MP vs MBP depreciation

Discussion in 'Mac Pro' started by sbb155, Apr 24, 2011.

  1. sbb155 macrumors 6502

    Joined:
    Jan 15, 2005
    #1
    When I look at the depreciation of MBP, it is much worse than a MP. For example, 2008 models of MP have depreciated by about ~50%, while MBP have depreciated ~75% for similar price starting price point of the computers.
    This is from a popular auction site.
    In general is this historically the case? Are MP in greater demand? It is interesting that it is a low volume model, but resale values stay high, meaning there is more demand on the secondary market.
     
  2. johnnymg macrumors 65816

    johnnymg

    Joined:
    Nov 16, 2008
    #2
    The MAIN reason for the good price on older MP's is that new MP's have gone WAY up in cost and MBP's haven't.

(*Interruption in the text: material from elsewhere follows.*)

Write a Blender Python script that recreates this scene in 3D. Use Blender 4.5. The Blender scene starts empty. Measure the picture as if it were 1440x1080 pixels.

    When I was shopping for a MP I quickly discovered that an epp purchase was a MUCH better "deal" than a used MP.

    JohnG
     
  3. philipma1957, Apr 24, 2011
    Last edited: Apr 24, 2011

    philipma1957 macrumors 603

    philipma1957

    Joined:
    Apr 13, 2010
    Location:
    Howell, New Jersey
    #3
    Right now all older MBP's are woefully weak when compared to the new model that replaced it. So they have dropped a lot in price. The base 2010 13 inch MBP has geekbench score of 4800 the base 2011 MBP HAS A SCORE OVER 8000.

    This is a huge improvement! So older MBP's are doing as bad as they have ever done for resale due to the huge 2011 upgrade.

    BTW MBP's don't hold value as well as mac mini's either. I suspect that the sandy bridge/ T-Bolt upgrades will be harmful to older iMacs and mac mini values when those machines get done.

    MP's age well better parts and can get a lot of upgrades. A 2008 is still a very good piece of gear. It should get support by Lion so it won't get out of date until 2013 or so. A 2008 MBP is dated as I type.
     
  4. Umbongo macrumors 601

    Umbongo

    Joined:
    Sep 14, 2006
    Location:
    England
    #4
    While there are some other factors the main one is simple supply and demand. The same reason why MBPs hold their value over non-mac notebooks.
     
  5. Cmd-the-World macrumors regular

    Joined:
    Apr 7, 2010
    #5
    Another factor I think that effects the different resale value is the fact that the MBP is portable.

    Since the MBP is carried around there is a high chance that it had a small bump or two. Which lowers the resale value. While the MP is in a single place (for most people) and thus the case is still in "perfect" condition.

    Another thing is that the MBP has a battery that after a few recharge cycles it would start to deteriorate thus reducing it's functionality and resale value. Depending on it's cindition the buyer would need to send the MBP to Apple to have it replaced extra cost on the buyer.

    This is what I think. If I would buyer a second hand MBP I would take these factors into consideration apart from the usual dilemmas about it's CPU and the rest.
     
  6. Transporteur macrumors 68030

    Joined:
    Nov 30, 2008
    Location:
    UK
    #6
    The MBPs get updated far more often than the MP, so they "age" quicker, decreasing their resale value. Almost two MBPs a year, whereas the Mac Pro gets update every what, 18 months?

    The fact that you can't upgrade a notebook has already been said.
    Pop in two 3GHz quad cores, 16GB RAM, a 5870 and some SSDs in a 2006 Mac Pro and you still have a more than decent machine for the vast majority of tasks.
    A 2006MBP, however, is pretty much done these days. A maximum of 2GB RAM and a SATA 1.5Gb/s interface make this machine not impossible to upgrade, by beyond practicality.
     
  7. CaoCao macrumors 6502a

    Joined:
    Jul 27, 2010
    #7
    A grease monkey can change almost anything about a Mac Pro whereas MBPs are PITAs to upgrade
     
  8. kevink2 macrumors 65816

    Joined:
    Nov 2, 2008
    #8
    Also, up until a few years ago the portables were limited to 4GB of RAM, so weren't as future proof. But my 3 year old Mac Pro doesn't have that limit, and I'm running 14GB on it. If iMacs or MBPs of the time could have supported more RAM, I would have gone that route instead.